• Supplied information
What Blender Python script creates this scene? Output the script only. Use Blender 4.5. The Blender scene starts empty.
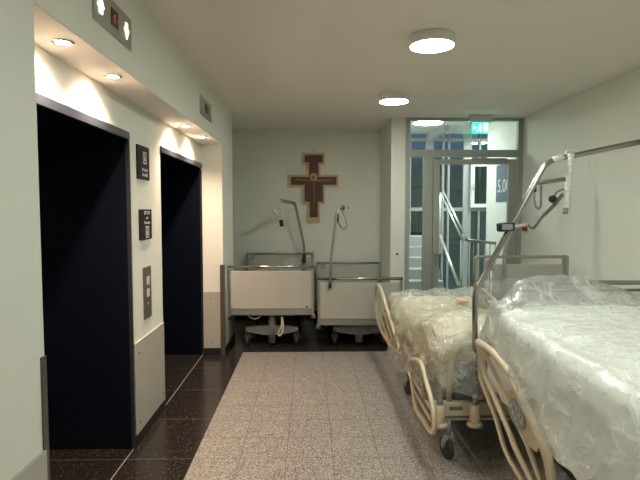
import bpy, bmesh, math, random
from mathutils import Vector, Matrix, noise
random.seed(7)
S = bpy.context.scene
COL = S.collection
R = math.radians
PI = math.pi

# ------------------------------------------------------------------ camera
F = 517.0
CAM = Vector((0, 0, 1.6))
YAW, PITCH = 1.178, 3.32
cd = bpy.data.cameras.new('camera'); cam = bpy.data.objects.new('camera', cd); COL.objects.link(cam)
cd.sensor_width = 36.0; cd.lens = F * 36.0 / 640.0; cd.clip_start = 0.02
cam.location = CAM; cam.rotation_euler = (R(90 - PITCH), 0, R(-YAW))
S.camera = cam
_rot = cam.rotation_euler.to_matrix()

def at(x, y, X=None, Y=None, Z=None):
    """point of a real plane (X=, Y= or Z=) measured from the photograph"""
    d = _rot @ Vector(((x - 320) / F, (240 - y) / F, -1))
    ax, v = (0, X) if X is not None else ((1, Y) if Y is not None else (2, Z))
    return CAM + d * ((v - CAM[ax]) / d[ax])

# ------------------------------------------------------------------ materials
def newmat(name):
    m = bpy.data.materials.new(name); m.use_nodes = True
    nt = m.node_tree; nt.nodes.clear()
    out = nt.nodes.new('ShaderNodeOutputMaterial')
    return m, nt, out

def N(nt, t, **kw):
    n = nt.nodes.new(t)
    for k, v in kw.items():
        if k.startswith('i_'):
            n.inputs[k[2:].replace('_', ' ')].default_value = v
        else:
            setattr(n, k, v)
    return n

def c4(c): return (c[0], c[1], c[2], 1)

def mat(name, col, rough=0.5, metal=0.0, var=0.06, scale=8.0, bump=0.0, bscale=60.0, coat=0.0, spec=0.5):
    m, nt, out = newmat(name)
    p = N(nt, 'ShaderNodeBsdfPrincipled')
    p.inputs['Roughness'].default_value = rough; p.inputs['Metallic'].default_value = metal
    p.inputs['Coat Weight'].default_value = coat; p.inputs['Specular IOR Level'].default_value = spec
    tc = N(nt, 'ShaderNodeTexCoord')
    nz = N(nt, 'ShaderNodeTexNoise'); nz.inputs['Scale'].default_value = scale; nz.inputs['Detail'].default_value = 4
    nt.links.new(tc.outputs['Object'], nz.inputs['Vector'])
    mx = N(nt, 'ShaderNodeMix', data_type='RGBA')
    mx.inputs[6].default_value = c4([c * (1 - var) for c in col]); mx.inputs[7].default_value = c4([min(1, c * (1 + var)) for c in col])
    nt.links.new(nz.outputs['Fac'], mx.inputs[0]); nt.links.new(mx.outputs[2], p.inputs['Base Color'])
    if bump:
        b = N(nt, 'ShaderNodeBump'); b.inputs['Strength'].default_value = bump; b.inputs['Distance'].default_value = 0.004
        n2 = N(nt, 'ShaderNodeTexNoise'); n2.inputs['Scale'].default_value = bscale; n2.inputs['Detail'].default_value = 5
        nt.links.new(tc.outputs['Object'], n2.inputs['Vector']); nt.links.new(n2.outputs['Fac'], b.inputs['Height'])
        nt.links.new(b.outputs['Normal'], p.inputs['Normal'])
    nt.links.new(p.outputs[0], out.inputs[0])
    return m

def emis(name, col, strength):
    m, nt, out = newmat(name)
    e = N(nt, 'ShaderNodeEmission'); e.inputs[0].default_value = c4(col); e.inputs[1].default_value = strength
    nt.links.new(e.outputs[0], out.inputs[0]); return m

def floor_mat(name, base, dark, light, ox, oy, sx, sy, grout, gw, rough, sscale, thr_l, thr_d):
    """terrazzo chips in a tile grid"""
    m, nt, out = newmat(name); L = nt.links.new
    p = N(nt, 'ShaderNodeBsdfPrincipled'); p.inputs['Roughness'].default_value = rough
    g = N(nt, 'ShaderNodeNewGeometry')
    vo = N(nt, 'ShaderNodeTexVoronoi'); vo.inputs['Scale'].default_value = sscale
    L(g.outputs['Position'], vo.inputs['Vector'])
    sep = N(nt, 'ShaderNodeSeparateColor'); L(vo.outputs['Color'], sep.inputs[0])
    a = N(nt, 'ShaderNodeMath', operation='GREATER_THAN'); a.inputs[1].default_value = thr_l; L(sep.outputs[0], a.inputs[0])
    b = N(nt, 'ShaderNodeMath', operation='LESS_THAN'); b.inputs[1].default_value = thr_d; L(sep.outputs[0], b.inputs[0])
    nz = N(nt, 'ShaderNodeTexNoise'); nz.inputs['Scale'].default_value = 2.3; nz.inputs['Detail'].default_value = 3
    L(g.outputs['Position'], nz.inputs['Vector'])
    m0 = N(nt, 'ShaderNodeMix', data_type='RGBA')
    m0.inputs[6].default_value = c4([c * .88 for c in base]); m0.inputs[7].default_value = c4([c * 1.1 for c in base]); L(nz.outputs[0], m0.inputs[0])
    m1 = N(nt, 'ShaderNodeMix', data_type='RGBA'); L(m0.outputs[2], m1.inputs[6]); m1.inputs[7].default_value = c4(light); L(a.outputs[0], m1.inputs[0])
    m2 = N(nt, 'ShaderNodeMix', data_type='RGBA'); L(m1.outputs[2], m2.inputs[6]); m2.inputs[7].default_value = c4(dark); L(b.outputs[0], m2.inputs[0])
    sp = N(nt, 'ShaderNodeSeparateXYZ'); L(g.outputs['Position'], sp.inputs[0])
    masks = []
    for k, o, s in ((0, ox, sx), (1, oy, sy)):
        if not s: continue
        q = N(nt, 'ShaderNodeMath', operation='SUBTRACT'); q.inputs[1].default_value = o; L(sp.outputs[k], q.inputs[0])
        w = N(nt, 'ShaderNodeMath', operation='PINGPONG'); w.inputs[1].default_value = s / 2; L(q.outputs[0], w.inputs[0])
        l = N(nt, 'ShaderNodeMath', operation='LESS_THAN'); l.inputs[1].default_value = gw; L(w.outputs[0], l.inputs[0])
        masks.append(l)
    mm = masks[0]
    if len(masks) > 1:
        mm = N(nt, 'ShaderNodeMath', operation='MAXIMUM'); L(masks[0].outputs[0], mm.inputs[0]); L(masks[1].outputs[0], mm.inputs[1])
    m3 = N(nt, 'ShaderNodeMix', data_type='RGBA'); L(m2.outputs[2], m3.inputs[6]); m3.inputs[7].default_value = c4(grout); L(mm.outputs[0], m3.inputs[0])
    L(m3.outputs[2], p.inputs['Base Color']); L(p.outputs[0], out.inputs[0])
    return m

def glass_mat(name, tint=(0.93, 0.97, 0.96), refl=0.08):
    m, nt, out = newmat(name); L = nt.links.new
    t = N(nt, 'ShaderNodeBsdfTransparent'); t.inputs[0].default_value = c4(tint)
    g = N(nt, 'ShaderNodeBsdfGlossy'); g.inputs['Roughness'].default_value = 0.02
    fr = N(nt, 'ShaderNodeFresnel'); fr.inputs[0].default_value = 1.45
    mx = N(nt, 'ShaderNodeMixShader'); L(fr.outputs[0], mx.inputs[0]); L(t.outputs[0], mx.inputs[1]); L(g.outputs[0], mx.inputs[2])
    L(mx.outputs[0], out.inputs[0]); return m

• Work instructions
Return each line exactly as written. Any picture gets left out.

• Written response
What Blender Python script creates this scene? Output the script only. Use Blender 4.5. The Blender scene starts empty.
import bpy, bmesh, math, random
from mathutils import Vector, Matrix, noise
random.seed(7)
S = bpy.context.scene
COL = S.collection
R = math.radians
PI = math.pi

# ------------------------------------------------------------------ camera
F = 517.0
CAM = Vector((0, 0, 1.6))
YAW, PITCH = 1.178, 3.32
cd = bpy.data.cameras.new('camera'); cam = bpy.data.objects.new('camera', cd); COL.objects.link(cam)
cd.sensor_width = 36.0; cd.lens = F * 36.0 / 640.0; cd.clip_start = 0.02
cam.location = CAM; cam.rotation_euler = (R(90 - PITCH), 0, R(-YAW))
S.camera = cam
_rot = cam.rotation_euler.to_matrix()

def at(x, y, X=None, Y=None, Z=None):
    """point of a real plane (X=, Y= or Z=) measured from the photograph"""
    d = _rot @ Vector(((x - 320) / F, (240 - y) / F, -1))
    ax, v = (0, X) if X is not None else ((1, Y) if Y is not None else (2, Z))
    return CAM + d * ((v - CAM[ax]) / d[ax])

# ------------------------------------------------------------------ materials
def newmat(name):
    m = bpy.data.materials.new(name); m.use_nodes = True
    nt = m.node_tree; nt.nodes.clear()
    out = nt.nodes.new('ShaderNodeOutputMaterial')
    return m, nt, out

def N(nt, t, **kw):
    n = nt.nodes.new(t)
    for k, v in kw.items():
        if k.startswith('i_'):
            n.inputs[k[2:].replace('_', ' ')].default_value = v
        else:
            setattr(n, k, v)
    return n

def c4(c): return (c[0], c[1], c[2], 1)

def mat(name, col, rough=0.5, metal=0.0, var=0.06, scale=8.0, bump=0.0, bscale=60.0, coat=0.0, spec=0.5):
    m, nt, out = newmat(name)
    p = N(nt, 'ShaderNodeBsdfPrincipled')
    p.inputs['Roughness'].default_value = rough; p.inputs['Metallic'].default_value = metal
    p.inputs['Coat Weight'].default_value = coat; p.inputs['Specular IOR Level'].default_value = spec
    tc = N(nt, 'ShaderNodeTexCoord')
    nz = N(nt, 'ShaderNodeTexNoise'); nz.inputs['Scale'].default_value = scale; nz.inputs['Detail'].default_value = 4
    nt.links.new(tc.outputs['Object'], nz.inputs['Vector'])
    mx = N(nt, 'ShaderNodeMix', data_type='RGBA')
    mx.inputs[6].default_value = c4([c * (1 - var) for c in col]); mx.inputs[7].default_value = c4([min(1, c * (1 + var)) for c in col])
    nt.links.new(nz.outputs['Fac'], mx.inputs[0]); nt.links.new(mx.outputs[2], p.inputs['Base Color'])
    if bump:
        b = N(nt, 'ShaderNodeBump'); b.inputs['Strength'].default_value = bump; b.inputs['Distance'].default_value = 0.004
        n2 = N(nt, 'ShaderNodeTexNoise'); n2.inputs['Scale'].default_value = bscale; n2.inputs['Detail'].default_value = 5
        nt.links.new(tc.outputs['Object'], n2.inputs['Vector']); nt.links.new(n2.outputs['Fac'], b.inputs['Height'])
        nt.links.new(b.outputs['Normal'], p.inputs['Normal'])
    nt.links.new(p.outputs[0], out.inputs[0])
    return m

def emis(name, col, strength):
    m, nt, out = newmat(name)
    e = N(nt, 'ShaderNodeEmission'); e.inputs[0].default_value = c4(col); e.inputs[1].default_value = strength
    nt.links.new(e.outputs[0], out.inputs[0]); return m

def floor_mat(name, base, dark, light, ox, oy, sx, sy, grout, gw, rough, sscale, thr_l, thr_d):
    """terrazzo chips in a tile grid"""
    m, nt, out = newmat(name); L = nt.links.new
    p = N(nt, 'ShaderNodeBsdfPrincipled'); p.inputs['Roughness'].default_value = rough
    g = N(nt, 'ShaderNodeNewGeometry')
    vo = N(nt, 'ShaderNodeTexVoronoi'); vo.inputs['Scale'].default_value = sscale
    L(g.outputs['Position'], vo.inputs['Vector'])
    sep = N(nt, 'ShaderNodeSeparateColor'); L(vo.outputs['Color'], sep.inputs[0])
    a = N(nt, 'ShaderNodeMath', operation='GREATER_THAN'); a.inputs[1].default_value = thr_l; L(sep.outputs[0], a.inputs[0])
    b = N(nt, 'ShaderNodeMath', operation='LESS_THAN'); b.inputs[1].default_value = thr_d; L(sep.outputs[0], b.inputs[0])
    nz = N(nt, 'ShaderNodeTexNoise'); nz.inputs['Scale'].default_value = 2.3; nz.inputs['Detail'].default_value = 3
    L(g.outputs['Position'], nz.inputs['Vector'])
    m0 = N(nt, 'ShaderNodeMix', data_type='RGBA')
    m0.inputs[6].default_value = c4([c * .88 for c in base]); m0.inputs[7].default_value = c4([c * 1.1 for c in base]); L(nz.outputs[0], m0.inputs[0])
    m1 = N(nt, 'ShaderNodeMix', data_type='RGBA'); L(m0.outputs[2], m1.inputs[6]); m1.inputs[7].default_value = c4(light); L(a.outputs[0], m1.inputs[0])
    m2 = N(nt, 'ShaderNodeMix', data_type='RGBA'); L(m1.outputs[2], m2.inputs[6]); m2.inputs[7].default_value = c4(dark); L(b.outputs[0], m2.inputs[0])
    sp = N(nt, 'ShaderNodeSeparateXYZ'); L(g.outputs['Position'], sp.inputs[0])
    masks = []
    for k, o, s in ((0, ox, sx), (1, oy, sy)):
        if not s: continue
        q = N(nt, 'ShaderNodeMath', operation='SUBTRACT'); q.inputs[1].default_value = o; L(sp.outputs[k], q.inputs[0])
        w = N(nt, 'ShaderNodeMath', operation='PINGPONG'); w.inputs[1].default_value = s / 2; L(q.outputs[0], w.inputs[0])
        l = N(nt, 'ShaderNodeMath', operation='LESS_THAN'); l.inputs[1].default_value = gw; L(w.outputs[0], l.inputs[0])
        masks.append(l)
    mm = masks[0]
    if len(masks) > 1:
        mm = N(nt, 'ShaderNodeMath', operation='MAXIMUM'); L(masks[0].outputs[0], mm.inputs[0]); L(masks[1].outputs[0], mm.inputs[1])
    m3 = N(nt, 'ShaderNodeMix', data_type='RGBA'); L(m2.outputs[2], m3.inputs[6]); m3.inputs[7].default_value = c4(grout); L(mm.outputs[0], m3.inputs[0])
    L(m3.outputs[2], p.inputs['Base Color']); L(p.outputs[0], out.inputs[0])
    return m

def glass_mat(name, tint=(0.93, 0.97, 0.96), refl=0.08):
    m, nt, out = newmat(name); L = nt.links.new
    t = N(nt, 'ShaderNodeBsdfTransparent'); t.inputs[0].default_value = c4(tint)
    g = N(nt, 'ShaderNodeBsdfGlossy'); g.inputs['Roughness'].default_value = 0.02
    fr = N(nt, 'ShaderNodeFresnel'); fr.inputs[0].default_value = 1.45
    mx = N(nt, 'ShaderNodeMixShader'); L(fr.outputs[0], mx.inputs[0]); L(t.outputs[0], mx.inputs[1]); L(g.outputs[0], mx.inputs[2])
    L(mx.outputs[0], out.inputs[0]); return m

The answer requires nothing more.